The large blocks of cut-out ice had been placed in a circle.They looked like a fantastic ice installation as the large, irregular-shaped blocks were frozen to the surface of the pond. In the center of the circle was thin, cracked ice through which the dark pond could be seen. Anyone stepping inside the ice-block circle would fall through immediately. Happily, that wasn't a temptation. It was unusually cold and my fingertips were numb even through my gloves. Her daughter was delighted with the ice-sculptures and played around them and "skated" alongside them in her pink snowshoes. My friend had generously made cookies and hot chocolate, so we sat by the pond and enjoyed the snack before we all headed back down the trail.

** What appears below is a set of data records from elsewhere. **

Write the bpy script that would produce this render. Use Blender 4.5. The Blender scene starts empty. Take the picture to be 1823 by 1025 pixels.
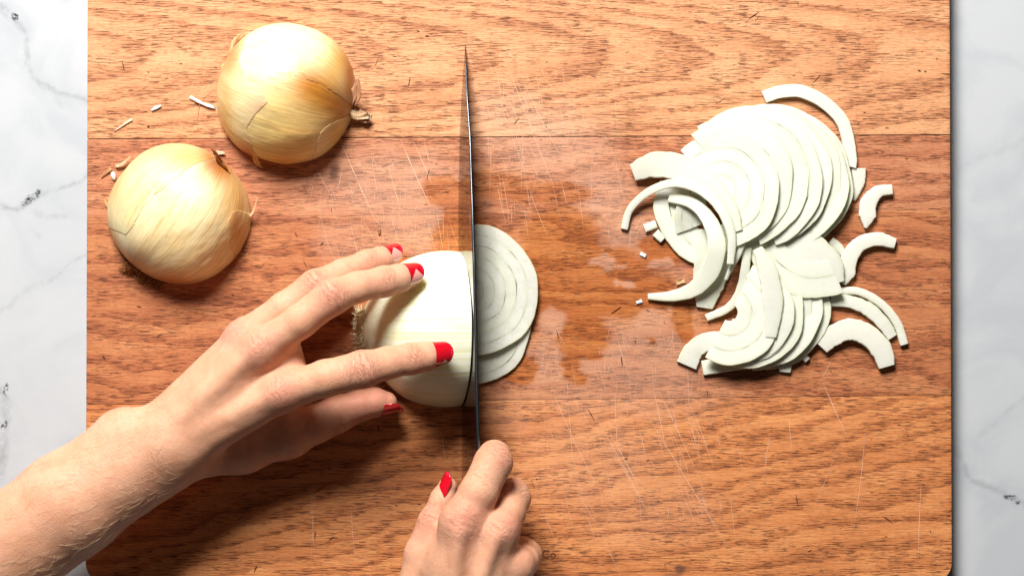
import bpy, math, random
import numpy as np
from mathutils import Vector, noise as mnoise

sc = bpy.context.scene
COL = sc.collection
U = 0.0003            # metres per unit (one unit = 0.3 mm)
D = 3333.0            # camera distance in units
TILT = math.radians(0.97)
CX, CY = 911.5, 512.5
rng = np.random.default_rng(7)
random.seed(7)

# ------------------------------------------------------------ camera, world, lights
cam_d = bpy.data.cameras.new('camera')
cam = bpy.data.objects.new('camera', cam_d); COL.objects.link(cam)
CAM = np.array([0.0, -D*math.sin(TILT), D*math.cos(TILT)])
cam.location = CAM*U
cam.rotation_euler = (TILT, 0, 0)
cam_d.sensor_width = 36.0
cam_d.lens = 36.0*D/1823.0
cam_d.clip_start = 0.05; cam_d.clip_end = 20
sc.camera = cam

W = bpy.data.worlds.new('World'); sc.world = W; W.use_nodes = True
bg = W.node_tree.nodes['Background']
bg.inputs[0].default_value = (1.0, 0.97, 0.93, 1)
bg.inputs[1].default_value = 0.038

def area(name, loc, target, size, power, color):
    l = bpy.data.lights.new(name, 'AREA'); l.shape = 'SQUARE'; l.size = size
    l.energy = power; l.color = color
    o = bpy.data.objects.new(name, l); COL.objects.link(o)
    o.location = loc
    d = Vector(target)-Vector(loc)
    o.rotation_euler = d.to_track_quat('-Z', 'Y').to_euler()
    return o
area('window_light', (-0.30, 1.02, 1.00), (0.02, -0.02, 0), 0.52, 53, (1.0, 0.975, 0.94))

sc.view_settings.view_transform = 'Standard'
sc.view_settings.look = 'None'
sc.view_settings.exposure = 0.0
sc.view_settings.gamma = 1.0
sc.render.engine = 'CYCLES'
try:
    sc.cycles.max_bounces = 8
    sc.cycles.use_denoising = True
except Exception:
    pass

# ------------------------------------------------------------ helpers
def P(px, py, z=0.0):
    """plan position (photo measure) at height z -> world units"""
    px = np.asarray(px, float); py = np.asarray(py, float); z = np.asarray(z, float)
    dx = (px-CX)/D; dyc = -(py-CY)/D
    dy = dyc*math.cos(TILT)+math.sin(TILT)
    dz = dyc*math.sin(TILT)-math.cos(TILT)
    t = (z-CAM[2])/dz
    return np.stack(np.broadcast_arrays(CAM[0]+t*dx, CAM[1]+t*dy, z+0*t), -1)
def unP(X):
    r = np.asarray(X, float)-CAM
    y = r[..., 1]*math.cos(TILT)+r[..., 2]*math.sin(TILT)
    z = -r[..., 1]*math.sin(TILT)+r[..., 2]*math.cos(TILT)
    return CX+D*r[..., 0]/(-z), CY-D*y/(-z)

def mesh_obj(name, V, F, mat=None, parent=None, smooth=True, attrs=None, uv=None):
    me = bpy.data.meshes.new(name)
    V = np.asarray(V, float)*U
    if isinstance(F, np.ndarray):
        k = F.shape[1]
        me.vertices.add(len(V)); me.vertices.foreach_set('co', V.astype(np.float32).ravel())
        me.loops.add(F.size); me.loops.foreach_set('vertex_index', F.astype(np.int32).ravel())
        me.polygons.add(len(F)); me.polygons.foreach_set('loop_start', np.arange(0, F.size, k, dtype=np.int32))
        me.update(calc_edges=True); me.validate()
    else:
        me.from_pydata([tuple(v) for v in V], [], [tuple(f) for f in F]); me.update()
    if smooth:
        me.polygons.foreach_set('use_smooth', np.ones(len(me.polygons), bool))
    if attrs:
        for k, a in attrs.items():
            a = np.asarray(a, np.float32)
            if a.ndim == 1:
                at = me.attributes.new(k, 'FLOAT', 'POINT'); at.data.foreach_set('value', a)
            else:
                at = me.attributes.new(k, 'FLOAT_VECTOR', 'POINT'); at.data.foreach_set('vector', a.ravel())
    if mat: me.materials.append(mat)
    o = bpy.data.objects.new(name, me); COL.objects.link(o)
    if parent: o.parent = parent
    return o
def tag(o, label=None, cat=None, group=None, kind=None):
    if label: o['label'] = label
    if cat: o['category'] = cat
    if group: o['group'] = group
    if kind: o['kind'] = kind
    return o
def empty(name, label, cat, group=None):
    o = bpy.data.objects.new(name, None); COL.objects.link(o)
    o.empty_display_size = 0.01
    return tag(o, label, cat, group)

class Noise2:
    """smooth value noise, vectorised"""
    def __init__(s, seed, n=256):
        s.g = np.random.default_rng(seed).random((n, n)); s.n = n
    def __call__(s, x, y):
        x = np.asarray(x, float); y = np.asarray(y, float)
        xi = np.floor(x).astype(int); yi = np.floor(y).astype(int)
        fx = x-xi; fy = y-yi
        fx = fx*fx*(3-2*fx); fy = fy*fy*(3-2*fy)
        n = s.n; g = s.g
        a = g[xi % n, yi % n]; b = g[(xi+1) % n, yi % n]; c = g[xi % n, (yi+1) % n]; d = g[(xi+1) % n, (yi+1) % n]
        return (a*(1-fx)+b*fx)*(1-fy)+(c*(1-fx)+d*fx)*fy
N1, N2, N3 = Noise2(1), Noise2(2), Noise2(3)
def fbm(N, x, y, o=4):
    v = 0; a = 1; t = 0
    for i in range(o):
        v = v+a*N(x*2**i+17*i, y*2**i+31*i); t += a; a *= .5
    return v/t
def sstep(a, b, x):
    t = np.clip((x-a)/(b-a), 0, 1); return t*t*(3-2*t)

def grid_faces(nu, nv, base=0, closed_u=False):
    i = np.arange(nu-(0 if closed_u else 1)); j = np.arange(nv-1)
    I, J = np.meshgrid(i, j, indexing='ij')
    I2 = (I+1) % nu
    return (base+np.stack([I*nv+J, I2*nv+J, I2*nv+J+1, I*nv+J+1], -1)).reshape(-1, 4)

# ------------------------------------------------------------ node material helper
class M:
    def __init__(s, name):
        s.m = bpy.data.materials.new(name); s.m.use_nodes = True
        s.t = s.m.node_tree; s.n = s.t.nodes; s.l = s.t.links
        s.b = s.n['Principled BSDF']; s.out = s.n['Material Output']
    def N(s, typ, **k):
        n = s.n.new(typ)
        for a, v in k.items(): setattr(n, a, v)
        return n
    def set(s, sock, v):
        if hasattr(v, 'is_linked') or hasattr(v, 'links'): s.l.new(v, sock)
        else: sock.default_value = v
    def attr(s, name, vec=False):
        n = s.N('ShaderNodeAttribute', attribute_name=name)
        return n.outputs['Vector' if vec else 'Fac']
    def coord(s, scale=(1, 1, 1), rot=(0, 0, 0), src=None):
        if src is None: src = s.N('ShaderNodeTexCoord').outputs['Object']
        k = 1.0/U
        mp = s.N('ShaderNodeMapping'); s.l.new(src, mp.inputs[0])
        # rotate first (vector rotate), then scale
        if rot != (0, 0, 0):
            vr = s.N('ShaderNodeVectorRotate', rotation_type='Z_AXIS'); s.l.new(src, vr.inputs['Vector'])
            vr.inputs['Angle'].default_value = rot[2]
            s.l.new(vr.outputs[0], mp.inputs[0])
        mp.inputs['Scale'].default_value = tuple(a*k for a in scale)
        return mp.outputs[0]
    def uv(s, name, scale=(1, 1, 1)):
        mp = s.N('ShaderNodeMapping'); s.l.new(s.attr(name, True), mp.inputs[0])
        mp.inputs['Scale'].default_value = scale
        return mp.outputs[0]
    def noise(s, vec, scale=1, detail=4, rough=.55, dist=0, out='Fac'):
        n = s.N('ShaderNodeTexNoise'); s.l.new(vec, n.inputs['Vector'])
        n.inputs['Scale'].default_value = scale; n.inputs['Detail'].default_value = detail
        n.inputs['Roughness'].default_value = rough; n.inputs['Distortion'].default_value = dist
        return n.outputs[out]
    def vor(s, vec, scale=1, feature='F1', out='Distance', rnd=1):
        n = s.N('ShaderNodeTexVoronoi', feature=feature); s.l.new(vec, n.inputs['Vector'])
        n.inputs['Scale'].default_value = scale; n.inputs['Randomness'].default_value = rnd
        return n.outputs[out]
    def math(s, op, a, b=0, c=0, clamp=False):
        n = s.N('ShaderNodeMath', operation=op, use_clamp=clamp)
        for i, v in enumerate((a, b, c)): s.set(n.inputs[i], v)
        return n.outputs[0]
    def map(s, v, a, b, c=0, d=1, smooth=True):
        n = s.N('ShaderNodeMapRange'); n.interpolation_type = 'SMOOTHSTEP' if smooth else 'LINEAR'
        for i, x in zip(range(5), (v, a, b, c, d)): s.set(n.inputs[i], x)
        return n.outputs[0]
    def mix(s, f, a, b, blend='MIX'):
        n = s.N('ShaderNodeMix', data_type='RGBA', blend_type=blend)
        s.set(n.inputs[0], f)
        for sock, v in ((n.inputs[6], a), (n.inputs[7], b)):
            if isinstance(v, tuple) and len(v) == 3: v = v+(1,)
            s.set(sock, v)
        return n.outputs[2]
    def bump(s, h, strength=.5, dist=1.0, normal=None):
        n = s.N('ShaderNodeBump'); s.set(n.inputs['Height'], h)
        n.inputs['Strength'].default_value = strength; n.inputs['Distance'].default_value = dist*U
        if normal is not None: s.l.new(normal, n.inputs['Normal'])
        s.l.new(n.outputs[0], s.b.inputs['Normal']); return n.outputs[0]
    def P(s, **k):
        names = dict(color='Base Color', rough='Roughness', metal='Metallic', spec='Specular IOR Level', sss='Subsurface Weight',
                     sss_scale='Subsurface Scale', sss_r='Subsurface Radius', coat='Coat Weight', coat_r='Coat Roughness', trans='Transmission Weight', alpha='Alpha', ior='IOR', sheen='Sheen Weight')
        for a, v in k.items():
            if isinstance(v, tuple) and len(v) == 3 and a == 'color': v = v+(1,)
            s.set(s.b.inputs[names[a]], v)
        return s

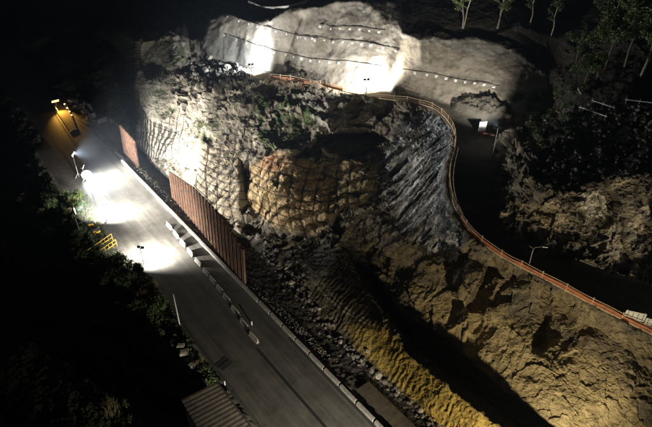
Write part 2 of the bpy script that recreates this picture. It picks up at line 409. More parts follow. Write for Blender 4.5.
# excavator-tooth grooves down the dug faces
gd = np.array([.79, .613, 0.0]); sd = np.array([-.613, .79, 0.0])
sco = (PW*sd).sum(-1)
groove = .055*np.sin(sco*9.0+3*n1+1.5*n2)*np.clip(.3+1.2*fbm(PW*.4, 3, 310), 0, 1)
gouge = facets(PWW*np.array([.75, .75, .22]), 83)
earthdisp = .7*n1+.6*f1*lowm+.2*gouge+.06*f2*lowm+.02*n2+.06*n3+.06*f3+.06*f4
A = np.ones_like(D)
hard = K['road']
def lerp(a, b, w): return a*(1-w)+b*w
amp = rockdisp
flat = .03*n3
amp = lerp(amp, .5*n1+.28*f3+.25*n2+.1*n3, K['left'])
amp = lerp(amp, .5*n1+.15*f2+.04*n3, K['back'])
mound = mask([(388, 135), (420, 120), (440, 200), (445, 265), (425, 290), (395, 285), (370, 255), (345, 248), (338, 222), (358, 205), (378, 168)], 12)
amp = lerp(amp, .6*slabdisp+.25*f2+.1*f3, mound*.8)
amp = lerp(amp, slabdisp, K['slab'])
amp = lerp(amp, .35*rockdisp+.6*earthdisp, K['slope'])
amp = lerp(amp, .8*n1+1.2*f1+.5*f2+.25*f3+.08*n3+.09*f4, K['rrock'])
gm = mask([(420, 280), (480, 310), (540, 330), (600, 360), (660, 440), (560, 430), (490, 375), (430, 320), (395, 280)], 12)
amp = lerp(amp, earthdisp+groove*.9, gm*.9)
amp = lerp(amp, .3*n1+.05*f2*lowm+groove*1.5+.04*f3+.04*n3+.05*f4+.06*gouge, K['ridge'])
amp = lerp(amp, .5*n1+.35*f1+.12*f2+.1*n2+.05*n3, mask([(184, 110), (215, 100), (240, 120), (232, 150), (222, 232), (205, 222), (190, 190), (178, 160)], 8)*.85)
amp = lerp(amp, .15*n1+.1*f3+.05*n3, K['ditch'])
amp = lerp(amp, .15*n3, K['trench'])
amp = lerp(amp, .30*n1+.11*fbm(PW*np.array([.7, .7, .15]), 3, 77)*np.clip((410-GX)/20, .2, 1)+.03*n3+.04*n2+.035*f3, K['wall'])
def seg(x0_, y0_, x1_, y1_, w):
    t_ = np.clip(((GX-x0_)*(x1_-x0_)+(GY-y0_)*(y1_-y0_))/((x1_-x0_)**2+(y1_-y0_)**2), 0, 1)
    return np.exp(-(((GX-x0_-t_*(x1_-x0_))**2+(GY-y0_-t_*(y1_-y0_))**2)/w**2))
amp = amp-K['wall']*(1.3*seg(300, 18, 286, 60, 6)+.9*seg(402, 36, 388, 88, 5)+.7*seg(268, 24, 262, 55, 4)+.6*seg(335, 10, 328, 50, 5))
amp = lerp(amp, .35*n1+.12*n2+.08*f3, np.clip(K['knobs']+mask([(139, 44), (150, 38), (172, 42), (176, 70), (170, 110), (140, 110)], 6), 0, 1))
# quilted, cable-pressed rock under the nets
def quadmap(q):
    """pixel quad -> unit square coordinates, inverse bilinear by fitting a homography"""
    A_ = []; b_ = []
    for (x, y), (u, v) in zip(q, ((0, 0), (1, 0), (1, 1), (0, 1))):
        A_ += [[x, y, 1, 0, 0, 0, -u*x, -u*y], [0, 0, 0, x, y, 1, -v*x, -v*y]]; b_ += [u, v]
    h = np.linalg.solve(np.array(A_, float), np.array(b_, float)); return h
def applyh(h, X, Y):
    w = h[6]*X+h[7]*Y+1
    return (h[0]*X+h[1]*Y+h[2])/w, (h[3]*X+h[4]*Y+h[5])/w
NETS = [  # name, quad (tl, tr, br, bl), columns, rows, zone polygon, quilt depth
    ('bulge', [(248, 152), (340, 165), (332, 246), (246, 212)], 8, 7, Z['bulge'], .26),
    ('bulge2', [(312, 152), (386, 160), (372, 214), (318, 208)], 5, 4, Z['bulge2'], .3),
    ('netB', [(196, 130), (250, 140), (250, 240), (190, 200)], 5, 11, Z['netB'], .22),
    ('knob', [(148, 98), (188, 108), (180, 164), (140, 150)], 6, 8, [(162, 120), (178, 106), (187, 112), (186, 140), (179, 160), (165, 158), (148, 150), (146, 130)], .05)]
for nm, q, nu, nv, poly, dep in NETS:
    h = quadmap(q); U, V = applyh(h, GX, GY)
    wob = .12*vnoise(np.stack([U*4, V*4, U*0], -1), 91)
    U_, V_ = U, V; U = U_+.07*np.sin(math.pi*V_); V = V_-.13*np.sin(math.pi*U_)
    cu = np.abs(((U*nu+wob) % 1)-.5)*2; cv = np.abs(((V*nv+wob) % 1)-.5)*2
    pil = np.sqrt(np.clip((1-cu**4)*(1-cv**4), 0, 1))
    m = mask(poly, 4)
    amp = lerp(amp, .45*n1+.12*f1+.14*f2+.06*f3+dep*pil+.05*n3+.15, m)
amp = lerp(amp, 0*n1, mask([(322, 136), (335, 132), (352, 131), (372, 132), (384, 137), (370, 153), (357, 159), (344, 159), (330, 154), (322, 147)], 3))
amp = lerp(amp, flat*1.0+.03*n1, K['haul'])
amp = lerp(amp, 0*n1, np.clip(K['road']*1.0, 0, 1))
edge = np.clip((GX+12)/30, 0, 1)
PD = PW+Nn*amp[..., None]

# rubble heap on the bench, spoil at the wall's right-hand end
heap = mask([(188, 70), (205, 62), (235, 66), (252, 74), (245, 84), (215, 88), (192, 82)], 8)
PD[..., 2] += heap*(1.0+.7*f2+.5*f3)
heap2 = mask([(452, 108), (470, 98), (490, 100), (508, 114), (512, 124), (480, 119)], 6)
PD[..., 2] += heap2*(1.3+.35*f2+.2*f3)
PD[..., 1] -= heap2*.5
GN = normals(PD)
if (GN*view).sum(-1).mean() > 0: GN = -GN

def surf(px, py, off=0.0):
    i = min(max(np.searchsorted(gx, px)-1, 0), NX-2); j = min(max(np.searchsorted(gy, py)-1, 0), NY-2)
    fx = (px-gx[i])/(gx[i+1]-gx[i]); fy = (py-gy[j])/(gy[j+1]-gy[j])
    p = (PD[j, i]*(1-fx)+PD[j, i+1]*fx)*(1-fy)+(PD[j+1, i]*(1-fx)+PD[j+1, i+1]*fx)*fy
    return Vector(p)+Vector(Nn[j, i])*off
def surfn(px, py):
    i = min(max(np.searchsorted(gx, px)-1, 0), NX-2); j = min(max(np.searchsorted(gy, py)-1, 0), NY-2)
    return Vector(Nn[j, i]).normalized()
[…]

Her daughter, with rosy cheeks and robust, lively energy, did not walk on the trail so much as push her way through the greenery alongside of it. Her mother said that underneath her blue snowsuit she was wearing red because she wanted to be a fox. So I imagined she was stalking her way toward her prey. The woods were getting colder and darker by the moment, particularly, as my friend noted, as we passed under the evergreens. The sky, to me, looked even more whitish-gray and ominous than it had before.
As if reading my gloomy thoughts, her daughter looked up at the spaces between the bare branches of trees and said, "I like the color of the sky."
"What color is it?" I said.
"Violet," she said. And through her enthusiastic perspective, I could thankfully see just what she meant.